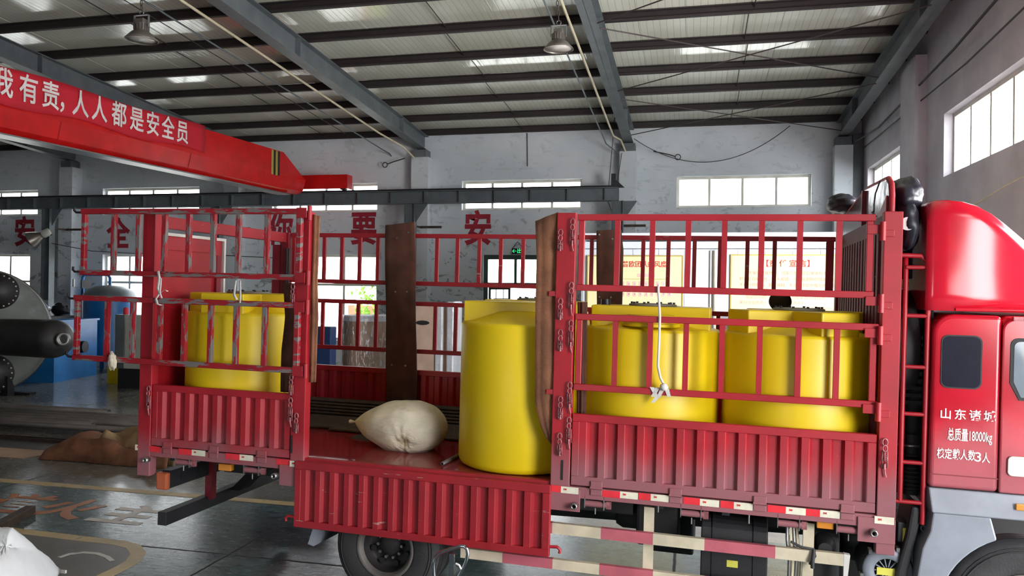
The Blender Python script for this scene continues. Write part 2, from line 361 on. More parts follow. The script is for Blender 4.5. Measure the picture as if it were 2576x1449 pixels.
# columns standing proud of the back wall and the gable wall
CX = [(-21.75, -21.2), (-15.25, -14.7), (-8.66, -8.10), (-2.18, -1.68), (3.76, 4.23)]
for i, (a, b) in enumerate(CX):
    solo('trim_%d' % (i+1), MB().box(a, b, WY-.45, WY, 0, 6.97), m['wall'], '', '', o=((a+b)/2, WY, 0), kind='structure')
solo('trim_6', MB().box(GX-.22, GX, 17.2, 18.35, 0, 7.7), m['gable'], '', '', o=(GX, 17.8, 0), kind='structure')
solo('trim_7', MB().box(4.25, GX, WY-.32, WY-.002, 0, 7.3), m['rafter'], '', '', o=(4.3, WY, 0), kind='structure')
# roof: sheets over purlins over rafters
Y0 = -8.6; ztop = .20
ceil = solo('ceiling', MB().hexa([(-36, Y0, roofz(Y0)+ztop+.03), (GX+.3, Y0, roofz(Y0)+ztop+.03), (GX+.3, WY+.3, roofz(WY+.3)+ztop+.03), (-36, WY+.3, roofz(WY+.3)+ztop+.03)],
    [(-36, Y0, roofz(Y0)+ztop+.1), (GX+.3, Y0, roofz(Y0)+ztop+.1), (GX+.3, WY+.3, roofz(WY+.3)+ztop+.1), (-36, WY+.3, roofz(WY+.3)+ztop+.1)]), m['roof'], '', '', kind='structure')
pw = .95; k = 0; xx = GX-.01
while xx > -34:
    a, b = xx-pw+.006, xx; zz = ztop+(.004 if k % 2 else 0)
    mb = MB().hexa([(a, Y0, roofz(Y0)+zz), (b, Y0, roofz(Y0)+zz), (b, WY, roofz(WY)+zz), (a, WY, roofz(WY)+zz)], [(a, Y0, roofz(Y0)+zz+.025), (b, Y0, roofz(Y0)+zz+.025), (b, WY, roofz(WY)+zz+.025), (a, WY, roofz(WY)+zz+.025)])
    part('roof_panel', mb, m['roof'], ceil); xx -= pw; k += 1
nP = 15
for i in range(nP):
    y = WY-.05-i*1.57; z = roofz(y)
    mb = MB().box(-35.5, GX-.02, y-.012, y+.0, z, z+.19).box(-35.5, GX-.02, y-.085, y-.012, z, z+.014).box(-35.5, GX-.02, y-.085, y-.012, z+.176, z+.19).box(-35.5, GX-.02, y-.085, y-.075, z+.014, z+.04)
    part('purlin', mb, m['purlin'], ceil)
def rafz(y): return roofz(y)-.02
for i, (a, b) in enumerate(CX):
    c = (a+b)/2; hw = .14
    mb = MB()
    def slab(x0, x1, d0, d1, ya=Y0+.2, yb=WY-.02, tap=0.):
        mb.hexa([(x0, ya, rafz(ya)-d1), (x1, ya, rafz(ya)-d1), (x1, yb, rafz(yb)-d1-tap), (x0, yb, rafz(yb)-d1-tap)], [(x0, ya, rafz(ya)-d0), (x1, ya, rafz(ya)-d0), (x1, yb, rafz(yb)-d0-(tap if d0 > .1 else 0)), (x0, yb, rafz(yb)-d0-(tap if d0 > .1 else 0))])
    slab(c-hw, c+hw, 0, .014); slab(c-.006, c+.006, .014, .46); slab(c-hw, c+hw, .446, .46)
    rf = solo('rafter', mb, m['rafter'], 'x', 'beam', o=(c, WY, 7.2), kind='structure')
    for y in (21.3, 15.2, 9.2, 3.):
        part('stiffener', MB().box(c-hw+.01, c+hw-.01, y-.01, y+.01, rafz(y)-.45, rafz(y)-.02), m['rafter'], rf)
    part('bearing_plate', MB().box(c-.2, c+.2, WY-.46, WY-.02, 6.97, 7.2), m['rafter'], rf)
# thin sag rods between the purlins at mid bay
for xb in (-18.2, -11.8, -5.2, .98):
    mb = MB()
    for i in range(12):
        y = WY-.05-i*1.57; off = .09 if i % 2 else -.0
        mb.cyl((xb+off, y, roofz(y)+.12), (xb+off, y-1.57, roofz(y-1.57)+.12), .011, 6)
    part('sag_rod', mb, m['purlin'], ceil)
# cross bracing of the bay beside the gable, rods bolted to the rafters
def rod(a, b, r=.013, mat='brace', lab='', cat='rod', grp=None, name='brace_rod', sag=0., n=14):
    a, b = Vector(a), Vector(b)
    pts = [a.lerp(b, t/n)+Vector((0, 0, -sag*4*(t/n)*(1-t/n))) for t in range(n+1)] if sag else [a, b]
    return solo(name, MB().ring([p for p in pts], r, 7), m[mat], lab, cat, o=a, group=grp)
XA, XB = -1.79, 3.88
G1 = 'diagonal brace rods under the roof beside the gable wall'
for ya, yb, lab in ((14.66, 18.35, 'thin steel brace rod falling to the right across the roof bay, upper of two'), (19.05, 22.68, 'thin steel brace rod falling to the right across the roof bay, lower of two')):
    rod((XA, ya, roofz(ya)-.46), (XB, yb, roofz(yb)-.46), lab=lab, grp=G1)
for ya, yb, lab in ((18.34, 14.52, 'thin steel brace rod rising rightward from the middle of the rafter'), (22.3, 18.65, 'thin steel brace rod rising rightward from the rafter foot'), (14.36, 10.6, 'thin steel brace rod rising rightward at the top edge of the picture')):
    rod((XA, ya, roofz(ya)-.49), (XB, yb, roofz(yb)-.49), lab=lab, grp=G1)
rod((-1.75, 22.9, 7.3), (2.6, 23.3, 7.6), .011, 'cable', 'dark cable sagging in a long curve before the white wall above the far right window', 'cable', None, 'hanging_cable', sag=.85, n=24)
# conduits and cables running down beside the rafters
def line3(pts, r, mat, name, lab, cat, grp=None):
    return solo(name, MB().ring(pts, r, 8), m[mat], lab, cat, o=pts[0], group=grp)
def down(x, ya, yb, d): return [(x, y, rafz(y)-d) for y in np.linspace(ya, yb, 12)]
line3(down(-2.28, 8.0, 22.2, .50)+[(-2.12, 22.75, 7.25), (-2.0, 23.0, 6.95)], .028, 'pipe_cream', 'conduit', 'cream conduit running down beside the rafter above the truck cab side', 'pipe')
line3(down(-2.52, 9.0, 22.6, .62)+[(-2.2, 23.02, 6.9)], .018, 'steel', 'conduit', 'thin grey conduit parallel to the cream one beside the lit lamp', 'pipe')
line3(down(-8.9, 8.2, 21.0, .50)+[(-8.62, 22.2, 7.15), (-8.5, 22.9, 6.92)], .028, 'pipe_cream', 'conduit', 'cream conduit running down beside the rafter above the crane girder', 'pipe')
line3(down(-9.5, 7.5, 22.6, .55)+[(-9.5, 23.3, 7.16), (-9.5, 23.48, 7.1)], .018, 'steel', 'conduit', 'thin grey conduit that passes the left lamp and runs to the wall', 'pipe')
line3(down(-10.6, 8.5, 22.4, .1), .010, 'cable', 'hanging_cable', 'thin black cable under the purlins left of the grey conduit', 'cable')
line3([(4.35, 9., 7.55), (4.38, 15, 7.15), (4.4, 20.8, 6.98), (4.2, 22.9, 6.98)], .022, 'cable', 'hanging_cable', 'dark cable strung along the gable wall above the windows', 'cable')
line3([(4.40, 9., 6.95), (4.42, 14.5, 6.75), (4.42, 22.6, 6.8)], .015, 'cable', 'hanging_cable', 'thin grey cable strung along the gable wall below the dark one', 'cable')
line3([(4.42, 9., 4.75), (4.42, 12.8, 4.45), (4.42, 17.5, 3.95)], .012, 'pipe_cream', 'hanging_cable', 'thin pale cord rising along the gable wall above the truck cab', 'cable')
line3([W(1885+0, 0, 1, 22.9)+Vector((-3.6, 0, -1.3)), (-2.5, 22.9, 5.5), (-2.32, 22.95, 5.1), (-2.2, 22.95, 6.2), (-2.1, 22.95, 6.9)], .010, 'cable', 'hanging_cable', 'thin grey cable hanging in a loop at the column by the runway end', 'cable')
line3([W(1326, 335, 1, 23.46), W(1327, 418, 1, 23.46)], .012, 'cable', 'hanging_cable', 'short thin cord hanging down the white wall above the middle high window', 'cable')
line3([(-21.2, 22.2, 4.25), (-19.8, 22.4, 4.0), (-18.2, 22.6, 3.92), (-16, 22.8, 3.92), (-13.2, 22.9, 3.8)], .012, 'cable', 'hanging_cable', 'black cable slung from the left steel post along the back wall', 'cable')
for xx, lab in ((-8.9, 'small iron hook lamp bracket at the left side of the column under the long rafter'), (-1.2, 'small iron ring bracket right of the column under the middle rafter')):
    s = -1 if xx < -5 else 1
    b = solo('wall_bracket', MB().ring([(xx, 23.1, 6.95), (xx+s*.45, 23.2, 6.86), (xx+s*.62, 23.2, 6.80)], .016, 6).ring([(xx+s*(.70+.08*math.cos(t)), 23.2, 6.78+.08*math.sin(t)) for t in np.linspace(0, 6.28, 12)[:-1]], .014, 6, closed=True), m['dark'], lab, 'bracket', o=(xx, 23.1, 6.95), group='iron brackets on the wall columns')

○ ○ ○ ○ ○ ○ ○

Collect from the data above every line that includes "part".

The Blender Python script for this scene continues. Write part 2, from line 361 on. More parts follow. The script is for Blender 4.5. Measure the picture as if it were 2576x1449 pixels.
    part('roof_panel', mb, m['roof'], ceil); xx -= pw; k += 1
    part('purlin', mb, m['purlin'], ceil)
        part('stiffener', MB().box(c-hw+.01, c+hw-.01, y-.01, y+.01, rafz(y)-.45, rafz(y)-.02), m['rafter'], rf)
    part('bearing_plate', MB().box(c-.2, c+.2, WY-.46, WY-.02, 6.97, 7.2), m['rafter'], rf)
    part('sag_rod', mb, m['purlin'], ceil)